The tragic event of the Sept. 11 terrorist attack persuaded President George W. Bush to authorize the National Security Agency (NSA) to engage in a warrantless wiretapping program aimed at monitoring international phone conversations between persons residing in the United States and persons believed to be affiliated with terrorist organizations. A firestorm of controversy emerged with heated debate about the legality of the NSA program. Legal scholars’ opinions about the legality of the program widely varied, with some suggesting that the program was a glaring violation of the law while others argued that the President was within the law and that his actions were necessary to protect the security of the nation.
This article addresses whether the NSA spying program violates the Fourth Amendment by examining various legal cases and policy issues. The existing legal literature addressing this question has primarily focused on whether the NSA program violates the Foreign Intelligence Surveillance Act. This article pushes the current debate further by addressing the equally important, but rather difficult question, of whether the NSA spying program violates the Fourth Amendment.

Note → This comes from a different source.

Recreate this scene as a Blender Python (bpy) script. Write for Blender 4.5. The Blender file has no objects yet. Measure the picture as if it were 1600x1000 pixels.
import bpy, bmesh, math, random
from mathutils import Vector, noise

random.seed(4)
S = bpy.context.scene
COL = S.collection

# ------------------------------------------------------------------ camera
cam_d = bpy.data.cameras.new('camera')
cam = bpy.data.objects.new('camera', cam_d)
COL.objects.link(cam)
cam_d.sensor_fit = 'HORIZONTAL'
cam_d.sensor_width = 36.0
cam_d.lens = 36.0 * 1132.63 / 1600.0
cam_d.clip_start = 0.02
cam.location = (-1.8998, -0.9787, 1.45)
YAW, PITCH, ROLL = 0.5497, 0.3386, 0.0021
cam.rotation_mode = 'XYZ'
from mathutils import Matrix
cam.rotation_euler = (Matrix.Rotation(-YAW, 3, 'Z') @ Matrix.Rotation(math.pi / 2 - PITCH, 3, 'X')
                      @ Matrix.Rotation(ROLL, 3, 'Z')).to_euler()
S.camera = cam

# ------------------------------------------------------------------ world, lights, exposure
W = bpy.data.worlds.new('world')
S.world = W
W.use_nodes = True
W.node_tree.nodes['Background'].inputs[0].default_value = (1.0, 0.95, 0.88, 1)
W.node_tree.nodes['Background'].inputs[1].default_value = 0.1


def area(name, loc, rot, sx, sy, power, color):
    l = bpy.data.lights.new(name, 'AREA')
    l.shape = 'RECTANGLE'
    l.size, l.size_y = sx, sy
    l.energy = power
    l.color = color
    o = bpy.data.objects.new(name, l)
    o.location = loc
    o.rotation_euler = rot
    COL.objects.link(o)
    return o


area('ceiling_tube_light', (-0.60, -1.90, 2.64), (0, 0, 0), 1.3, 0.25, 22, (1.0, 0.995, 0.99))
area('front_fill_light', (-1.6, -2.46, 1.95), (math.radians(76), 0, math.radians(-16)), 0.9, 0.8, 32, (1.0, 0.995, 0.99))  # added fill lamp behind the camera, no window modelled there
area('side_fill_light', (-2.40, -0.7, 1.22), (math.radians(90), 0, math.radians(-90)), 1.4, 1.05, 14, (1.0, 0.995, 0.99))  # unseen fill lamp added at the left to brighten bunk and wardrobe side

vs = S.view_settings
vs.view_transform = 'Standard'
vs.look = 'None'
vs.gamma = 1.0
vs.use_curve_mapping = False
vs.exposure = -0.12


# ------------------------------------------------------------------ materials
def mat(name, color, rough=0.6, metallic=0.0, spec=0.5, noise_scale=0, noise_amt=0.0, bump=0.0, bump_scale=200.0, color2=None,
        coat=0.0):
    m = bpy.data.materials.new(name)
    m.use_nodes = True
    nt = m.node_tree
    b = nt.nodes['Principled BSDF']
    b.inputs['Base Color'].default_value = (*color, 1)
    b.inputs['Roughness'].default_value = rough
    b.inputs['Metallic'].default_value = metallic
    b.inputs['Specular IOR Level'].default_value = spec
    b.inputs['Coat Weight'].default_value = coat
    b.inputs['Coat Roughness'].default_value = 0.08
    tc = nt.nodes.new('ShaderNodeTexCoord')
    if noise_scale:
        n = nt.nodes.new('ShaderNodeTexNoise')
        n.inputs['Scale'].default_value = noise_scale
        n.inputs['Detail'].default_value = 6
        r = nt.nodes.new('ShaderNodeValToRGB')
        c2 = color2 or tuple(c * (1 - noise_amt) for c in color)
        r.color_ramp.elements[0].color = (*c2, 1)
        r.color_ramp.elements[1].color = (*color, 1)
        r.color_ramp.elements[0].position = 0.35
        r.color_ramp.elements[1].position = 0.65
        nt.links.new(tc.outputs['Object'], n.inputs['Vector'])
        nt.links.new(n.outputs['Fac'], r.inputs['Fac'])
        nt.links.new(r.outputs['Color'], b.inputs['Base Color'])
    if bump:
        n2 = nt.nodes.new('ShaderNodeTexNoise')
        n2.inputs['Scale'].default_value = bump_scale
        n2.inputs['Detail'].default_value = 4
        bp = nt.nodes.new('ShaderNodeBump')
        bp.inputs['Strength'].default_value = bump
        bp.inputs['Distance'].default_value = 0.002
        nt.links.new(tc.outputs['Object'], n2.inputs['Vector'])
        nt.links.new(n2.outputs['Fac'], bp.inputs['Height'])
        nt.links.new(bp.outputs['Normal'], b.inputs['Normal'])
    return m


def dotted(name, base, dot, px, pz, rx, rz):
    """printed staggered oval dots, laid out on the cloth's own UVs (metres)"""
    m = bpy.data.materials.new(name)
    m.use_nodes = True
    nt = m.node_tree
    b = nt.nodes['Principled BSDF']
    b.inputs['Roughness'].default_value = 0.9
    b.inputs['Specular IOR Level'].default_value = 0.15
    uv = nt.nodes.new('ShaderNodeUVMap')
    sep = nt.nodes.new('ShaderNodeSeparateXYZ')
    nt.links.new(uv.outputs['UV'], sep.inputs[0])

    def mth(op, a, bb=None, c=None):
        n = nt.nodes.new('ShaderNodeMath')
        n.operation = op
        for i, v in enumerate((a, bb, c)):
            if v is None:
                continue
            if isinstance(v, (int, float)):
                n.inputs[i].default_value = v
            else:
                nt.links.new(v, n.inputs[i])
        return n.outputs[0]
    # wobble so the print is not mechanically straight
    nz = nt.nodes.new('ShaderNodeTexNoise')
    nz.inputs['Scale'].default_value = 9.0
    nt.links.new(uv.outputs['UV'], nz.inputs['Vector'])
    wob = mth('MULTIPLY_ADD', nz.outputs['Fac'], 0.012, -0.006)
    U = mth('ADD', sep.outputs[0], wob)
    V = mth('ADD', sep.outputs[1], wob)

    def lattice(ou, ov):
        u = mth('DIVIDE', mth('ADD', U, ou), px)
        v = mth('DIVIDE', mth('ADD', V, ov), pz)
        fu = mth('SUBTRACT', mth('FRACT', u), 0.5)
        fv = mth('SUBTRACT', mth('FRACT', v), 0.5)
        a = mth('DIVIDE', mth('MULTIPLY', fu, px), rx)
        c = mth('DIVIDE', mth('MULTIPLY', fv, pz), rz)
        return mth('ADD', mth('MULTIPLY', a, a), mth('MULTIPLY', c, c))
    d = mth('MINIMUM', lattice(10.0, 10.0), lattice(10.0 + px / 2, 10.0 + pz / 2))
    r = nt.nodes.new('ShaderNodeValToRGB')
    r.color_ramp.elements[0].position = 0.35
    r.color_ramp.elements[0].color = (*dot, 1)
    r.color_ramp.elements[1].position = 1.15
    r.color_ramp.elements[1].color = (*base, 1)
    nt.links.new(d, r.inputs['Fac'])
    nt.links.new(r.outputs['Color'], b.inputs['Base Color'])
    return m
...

Since the government has not revealed the precise details of the NSA warrantless wiretapping program, the article will construct, and then examine the ramifications of, two different models of how the NSA program likely functions in order to assess the constitutionality of the program as a whole. The article argues that the narrow model of the NSA program is constitutional and would be upheld by the courts, whereas the expansive model of the NSA program would be declared unconstitutional because it violates the Fourth Amendment. The article emphasizes the critically important role that the neutral judge, by only issuing to the government warrants based upon probable cause, plays in upholding and safeguarding the cherished privacy rights the Fourth Amendment guarantees all Americans.